EURUSD: employment market risks prompt the Fed to lower interest rates
The EURUSD rate slightly declines following two trading sessions of growth. Find out more in our analysis dated 20 August 2024.
EURUSD forecast: key trading points
- The EURUSD pair corrects after two trading sessions of growth and reaching a 33-week high
- Investors refrain from making aggressive investment decisions ahead of a speech by Federal Reserve Chair Jerome Powell
- Analysts suggest the Federal Reserve may lower interest rates by 25 or 50 basis points in September
- EURUSD forecast for 20 August 2024: 1.0980, 1.0933, and 1.0880
Fundamental analysis
After the EURUSD pair reached a 33-week high, its growth slowed. Investors preferred to refrain from making significant bets ahead of Federal Reserve Chair Jerome Powell’s speech expected on Friday.
Traders are eagerly awaiting the release of the latest FOMC minutes scheduled for Wednesday as they should provide insight into further monetary policy actions.
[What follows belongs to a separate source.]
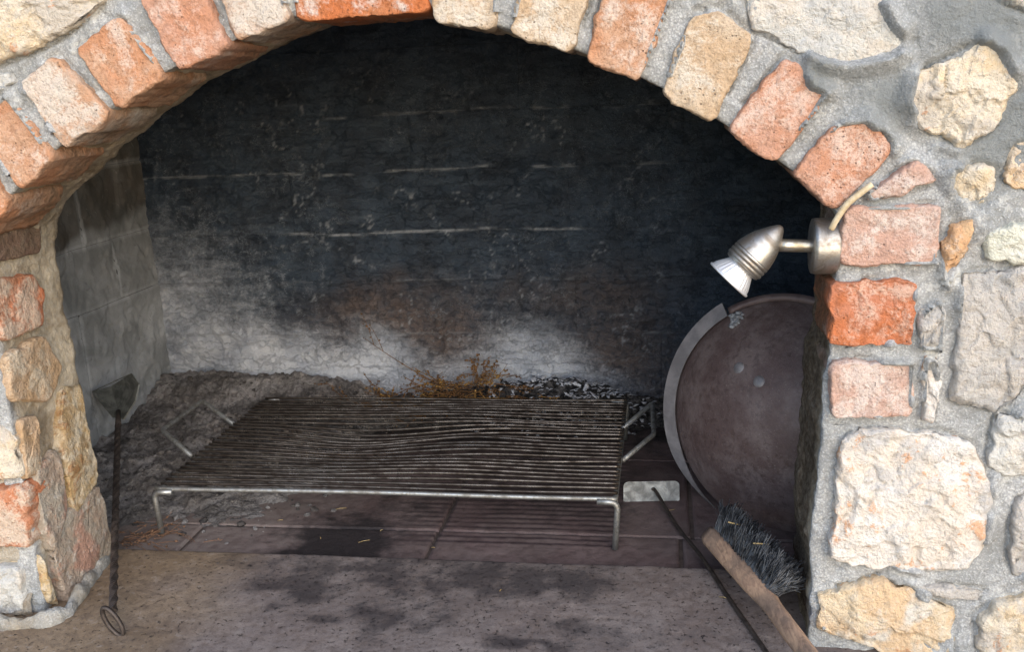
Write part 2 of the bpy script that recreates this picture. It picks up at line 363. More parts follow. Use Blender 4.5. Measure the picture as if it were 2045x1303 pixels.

Analysts believe that the regulator may reduce interest rates as early as September. However, it is still unclear whether this will be a 25 or 50-basis-point cut. The market has probably already priced in a 25-basis-point cut, while a stronger tightening could drive a surge in the EURUSD rate.
Meanwhile, Federal Reserve Bank of Minneapolis President Neel Kashkari said on Monday it was appropriate to discuss a September interest rate cut due to increasing employment market risks. Federal Reserve Bank of San Francisco President Mary Daly and Federal Reserve Bank of Chicago President Austan Goolsbee supported this opinion in their statements, hinting at a potential move as early as next month. Today’s EURUSD forecast shows that such statements exert pressure on the US dollar.
EURUSD technical analysis
The EURUSD H4 chart shows that the market has formed a consolidation range around 1.1033 and, breaking above it, extended a growth wave towards 1.1085. A downward wave towards 1.1033 (testing from above) is expected today, 20 August 2024. A breakout below this level will open the potential for a downward wave to 1.0980, the first target. Subsequently, a correction towards 1.1033 is possible, followed by a decline to 1.0933, potentially continuing to 1.0880.
Summary
Risks in the employment market and expectations of an interest rate cut make investors cautious about the EURUSD pair. More aggressive Fed actions may weaken the US dollar, although a minimum interest rate cut in September has probably already been priced in by the market and may cause a bearish correction in the pair. Technical indicators in today’s EURUSD forecast suggest that a growth wave is over and a downward wave could start, aiming for the 1.0980, 1.0933, and 1.0880 levels.